The South Florida Business Journal. “Peter Zalewski, a principal with Condo Vultures LLC, said he’s astounded that, only two years after the first post-recession condo broke ground in South Florida, there are 152 towers planned, including 70 taking deposits and 32 under construction. Zalewski is taken aback by the pricing. A Condo Vultures study of 46 projects found prices averaged $725 a square foot, and 16 were asking more than $1,000 a square foot. (There are still unsold units from the bust available for less.)”

“‘That’s one hell of a pace,’ Zalewski said. ‘I joke that they are 500 percent sold out in an hour. The average prices for these units are mind-boggling. Some developers are arguing that preconstruction prices are what prices in the market will be two years from now. … At this point, statistically, it’s kind of shocking to me.’”

“Unlike the last boom, when down payments were 10 to 20 percent, many developers are now asking for upward of 60 percent down – so depositors mostly fund buildings. Such an arrangement isn’t acceptable to most domestic buyers, said Lewis Goodkin, president of Miami-based Goodkin Consulting.
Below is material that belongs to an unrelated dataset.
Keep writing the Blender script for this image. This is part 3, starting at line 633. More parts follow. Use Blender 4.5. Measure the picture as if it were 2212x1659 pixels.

Now, he said, foreign cash buyers appear to be overpaying and distorting the equilibrium of the marketplace.”

“‘I can say with absolute certainty, based on all of my experience, that if these people are paying these prices, they will have to find other people like themselves to get them out because it won’t be the domestic buyer who does it,’ Goodkin said. It’s especially a problem when it’s illegal money, because those buyers don’t care if they overpay and drive properties out of reach for legitimate buyers, Goodkin said. Even relying on legitimate sources of foreign cash is a dangerous game, he added.”

“‘You have real wealth and also people where you don’t know who the hell they are,’ Goodkin said. ‘That’s one thing that is disturbing because it’s not really real. The market is so dependent on a source you can’t even qualify. If you look at our past sales and see what a relatively small percentage of these sales were cash, and now all of these buildings are going up, predicated on buyers’ cash,’ Goodkin said. ‘It would seem to me that that is a phenomenon that I’m surprised the FBI isn’t really cognizant of. This is a flood.’”

The National Law Review. “A team of Dutch developers would like to bring a little bit of Atlantis to Miami. Earlier this month, Dutch Docklands submitted a letter of intent and request for zoning variance to the City of North Miami Beach in order to erect 29 multi-million dollar floating homes and an ‘amenity island’ in Maule Lake. The project, deemed Amillarah Private Islands, would be the first of its kind in the Western hemisphere.”

“In addition to the potential environmental ramifications, there are legal issues to be addressed. In the 2013 case of Lozman v. Riviera Beach, the Supreme Court held that floating houses are to be treated as homes and not vessels under the laws of the United States. This allows owners to receive mortgages, purchase insurance and declare homestead exemptions, among other things, for such floating properties. Nevertheless, administrative challenges remain—for example, parking requirements and police patrol access. Further, as Bilzin Sumberg Environmental Practice Group Chair, Howard Nelson, pointed out to the Miami Herald, variances to ordinances regulating waterways are rarely granted.”